# [YOUR OBJECTIVE]
Reproduce the listing below exactly. Pictures do not belong in the copy.

========================================

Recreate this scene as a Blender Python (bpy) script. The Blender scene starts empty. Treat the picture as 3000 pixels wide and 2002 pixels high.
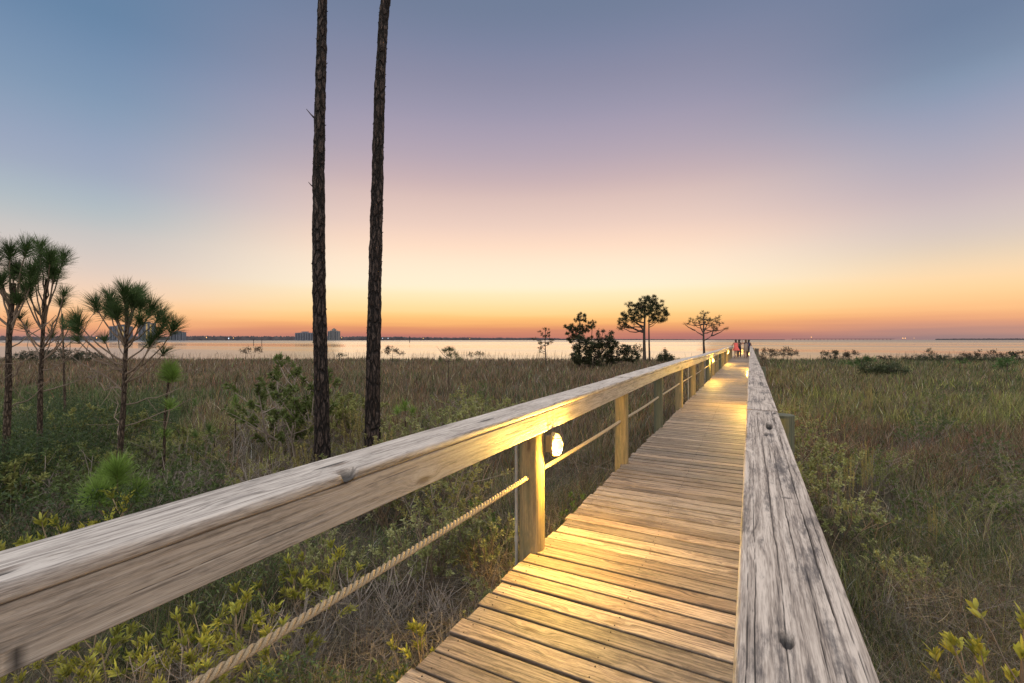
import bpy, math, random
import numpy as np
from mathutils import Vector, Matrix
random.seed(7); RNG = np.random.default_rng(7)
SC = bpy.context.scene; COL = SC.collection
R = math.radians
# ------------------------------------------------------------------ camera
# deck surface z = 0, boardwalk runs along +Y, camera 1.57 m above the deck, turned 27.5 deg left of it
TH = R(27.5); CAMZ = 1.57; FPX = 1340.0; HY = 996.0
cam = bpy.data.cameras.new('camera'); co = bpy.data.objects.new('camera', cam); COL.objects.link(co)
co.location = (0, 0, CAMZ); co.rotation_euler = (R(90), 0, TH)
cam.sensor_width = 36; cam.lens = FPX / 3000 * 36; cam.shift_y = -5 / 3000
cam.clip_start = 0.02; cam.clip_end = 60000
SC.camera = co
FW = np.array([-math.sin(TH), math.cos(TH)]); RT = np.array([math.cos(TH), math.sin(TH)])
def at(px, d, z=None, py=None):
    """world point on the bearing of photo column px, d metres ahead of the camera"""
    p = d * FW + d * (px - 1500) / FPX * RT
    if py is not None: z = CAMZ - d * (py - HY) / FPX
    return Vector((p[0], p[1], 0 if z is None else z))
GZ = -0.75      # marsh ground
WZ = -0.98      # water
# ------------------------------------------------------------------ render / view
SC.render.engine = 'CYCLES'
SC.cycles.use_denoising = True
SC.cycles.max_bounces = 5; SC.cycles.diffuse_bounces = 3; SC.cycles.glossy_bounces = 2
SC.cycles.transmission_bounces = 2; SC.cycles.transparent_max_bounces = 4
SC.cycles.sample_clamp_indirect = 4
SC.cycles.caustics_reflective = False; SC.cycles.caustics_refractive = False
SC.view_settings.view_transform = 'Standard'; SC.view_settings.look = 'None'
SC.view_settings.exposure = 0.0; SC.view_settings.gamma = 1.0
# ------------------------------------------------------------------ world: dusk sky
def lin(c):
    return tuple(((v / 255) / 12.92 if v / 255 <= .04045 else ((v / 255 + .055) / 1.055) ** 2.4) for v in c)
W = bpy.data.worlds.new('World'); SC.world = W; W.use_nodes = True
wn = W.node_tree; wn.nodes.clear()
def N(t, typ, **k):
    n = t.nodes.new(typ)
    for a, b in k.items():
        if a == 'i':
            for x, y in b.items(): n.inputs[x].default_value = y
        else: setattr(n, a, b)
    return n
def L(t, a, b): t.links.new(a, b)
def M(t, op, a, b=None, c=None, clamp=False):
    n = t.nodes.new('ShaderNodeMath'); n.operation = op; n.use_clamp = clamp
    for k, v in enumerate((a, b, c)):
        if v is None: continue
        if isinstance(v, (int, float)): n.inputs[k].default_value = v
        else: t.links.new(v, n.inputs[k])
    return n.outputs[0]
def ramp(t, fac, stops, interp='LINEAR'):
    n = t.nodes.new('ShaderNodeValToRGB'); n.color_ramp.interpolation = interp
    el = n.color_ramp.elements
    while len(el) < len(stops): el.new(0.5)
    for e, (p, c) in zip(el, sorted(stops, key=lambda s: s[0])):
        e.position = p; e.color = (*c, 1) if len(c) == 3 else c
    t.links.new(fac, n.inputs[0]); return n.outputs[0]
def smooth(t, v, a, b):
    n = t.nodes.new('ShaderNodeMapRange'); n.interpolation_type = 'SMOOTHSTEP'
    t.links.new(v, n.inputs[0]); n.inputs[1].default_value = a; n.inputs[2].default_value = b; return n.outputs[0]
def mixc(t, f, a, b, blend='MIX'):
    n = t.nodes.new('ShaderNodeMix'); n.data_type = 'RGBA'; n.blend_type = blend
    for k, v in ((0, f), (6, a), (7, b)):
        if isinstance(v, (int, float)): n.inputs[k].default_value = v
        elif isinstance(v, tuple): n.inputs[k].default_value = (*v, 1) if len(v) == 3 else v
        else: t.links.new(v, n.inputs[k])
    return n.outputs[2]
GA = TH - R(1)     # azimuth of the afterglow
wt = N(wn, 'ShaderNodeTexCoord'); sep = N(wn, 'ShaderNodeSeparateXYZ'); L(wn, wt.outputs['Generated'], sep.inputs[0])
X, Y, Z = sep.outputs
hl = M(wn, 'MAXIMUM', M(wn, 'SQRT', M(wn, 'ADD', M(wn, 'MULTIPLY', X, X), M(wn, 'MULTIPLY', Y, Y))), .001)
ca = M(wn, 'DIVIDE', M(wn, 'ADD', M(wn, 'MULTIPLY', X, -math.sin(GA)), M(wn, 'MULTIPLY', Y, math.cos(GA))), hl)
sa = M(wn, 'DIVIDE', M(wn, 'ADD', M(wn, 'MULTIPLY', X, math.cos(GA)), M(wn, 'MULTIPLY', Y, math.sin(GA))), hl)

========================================

# [RESULT OF THE TASK]
Recreate this scene as a Blender Python (bpy) script. The Blender scene starts empty. Treat the picture as 3000 pixels wide and 2002 pixels high.
import bpy, math, random
import numpy as np
from mathutils import Vector, Matrix
random.seed(7); RNG = np.random.default_rng(7)
SC = bpy.context.scene; COL = SC.collection
R = math.radians
# ------------------------------------------------------------------ camera
# deck surface z = 0, boardwalk runs along +Y, camera 1.57 m above the deck, turned 27.5 deg left of it
TH = R(27.5); CAMZ = 1.57; FPX = 1340.0; HY = 996.0
cam = bpy.data.cameras.new('camera'); co = bpy.data.objects.new('camera', cam); COL.objects.link(co)
co.location = (0, 0, CAMZ); co.rotation_euler = (R(90), 0, TH)
cam.sensor_width = 36; cam.lens = FPX / 3000 * 36; cam.shift_y = -5 / 3000
cam.clip_start = 0.02; cam.clip_end = 60000
SC.camera = co
FW = np.array([-math.sin(TH), math.cos(TH)]); RT = np.array([math.cos(TH), math.sin(TH)])
def at(px, d, z=None, py=None):
    """world point on the bearing of photo column px, d metres ahead of the camera"""
    p = d * FW + d * (px - 1500) / FPX * RT
    if py is not None: z = CAMZ - d * (py - HY) / FPX
    return Vector((p[0], p[1], 0 if z is None else z))
GZ = -0.75      # marsh ground
WZ = -0.98      # water
# ------------------------------------------------------------------ render / view
SC.render.engine = 'CYCLES'
SC.cycles.use_denoising = True
SC.cycles.max_bounces = 5; SC.cycles.diffuse_bounces = 3; SC.cycles.glossy_bounces = 2
SC.cycles.transmission_bounces = 2; SC.cycles.transparent_max_bounces = 4
SC.cycles.sample_clamp_indirect = 4
SC.cycles.caustics_reflective = False; SC.cycles.caustics_refractive = False
SC.view_settings.view_transform = 'Standard'; SC.view_settings.look = 'None'
SC.view_settings.exposure = 0.0; SC.view_settings.gamma = 1.0
# ------------------------------------------------------------------ world: dusk sky
def lin(c):
    return tuple(((v / 255) / 12.92 if v / 255 <= .04045 else ((v / 255 + .055) / 1.055) ** 2.4) for v in c)
W = bpy.data.worlds.new('World'); SC.world = W; W.use_nodes = True
wn = W.node_tree; wn.nodes.clear()
def N(t, typ, **k):
    n = t.nodes.new(typ)
    for a, b in k.items():
        if a == 'i':
            for x, y in b.items(): n.inputs[x].default_value = y
        else: setattr(n, a, b)
    return n
def L(t, a, b): t.links.new(a, b)
def M(t, op, a, b=None, c=None, clamp=False):
    n = t.nodes.new('ShaderNodeMath'); n.operation = op; n.use_clamp = clamp
    for k, v in enumerate((a, b, c)):
        if v is None: continue
        if isinstance(v, (int, float)): n.inputs[k].default_value = v
        else: t.links.new(v, n.inputs[k])
    return n.outputs[0]
def ramp(t, fac, stops, interp='LINEAR'):
    n = t.nodes.new('ShaderNodeValToRGB'); n.color_ramp.interpolation = interp
    el = n.color_ramp.elements
    while len(el) < len(stops): el.new(0.5)
    for e, (p, c) in zip(el, sorted(stops, key=lambda s: s[0])):
        e.position = p; e.color = (*c, 1) if len(c) == 3 else c
    t.links.new(fac, n.inputs[0]); return n.outputs[0]
def smooth(t, v, a, b):
    n = t.nodes.new('ShaderNodeMapRange'); n.interpolation_type = 'SMOOTHSTEP'
    t.links.new(v, n.inputs[0]); n.inputs[1].default_value = a; n.inputs[2].default_value = b; return n.outputs[0]
def mixc(t, f, a, b, blend='MIX'):
    n = t.nodes.new('ShaderNodeMix'); n.data_type = 'RGBA'; n.blend_type = blend
    for k, v in ((0, f), (6, a), (7, b)):
        if isinstance(v, (int, float)): n.inputs[k].default_value = v
        elif isinstance(v, tuple): n.inputs[k].default_value = (*v, 1) if len(v) == 3 else v
        else: t.links.new(v, n.inputs[k])
    return n.outputs[2]
GA = TH - R(1)     # azimuth of the afterglow
wt = N(wn, 'ShaderNodeTexCoord'); sep = N(wn, 'ShaderNodeSeparateXYZ'); L(wn, wt.outputs['Generated'], sep.inputs[0])
X, Y, Z = sep.outputs
hl = M(wn, 'MAXIMUM', M(wn, 'SQRT', M(wn, 'ADD', M(wn, 'MULTIPLY', X, X), M(wn, 'MULTIPLY', Y, Y))), .001)
ca = M(wn, 'DIVIDE', M(wn, 'ADD', M(wn, 'MULTIPLY', X, -math.sin(GA)), M(wn, 'MULTIPLY', Y, math.cos(GA))), hl)
sa = M(wn, 'DIVIDE', M(wn, 'ADD', M(wn, 'MULTIPLY', X, math.cos(GA)), M(wn, 'MULTIPLY', Y, math.sin(GA))), hl)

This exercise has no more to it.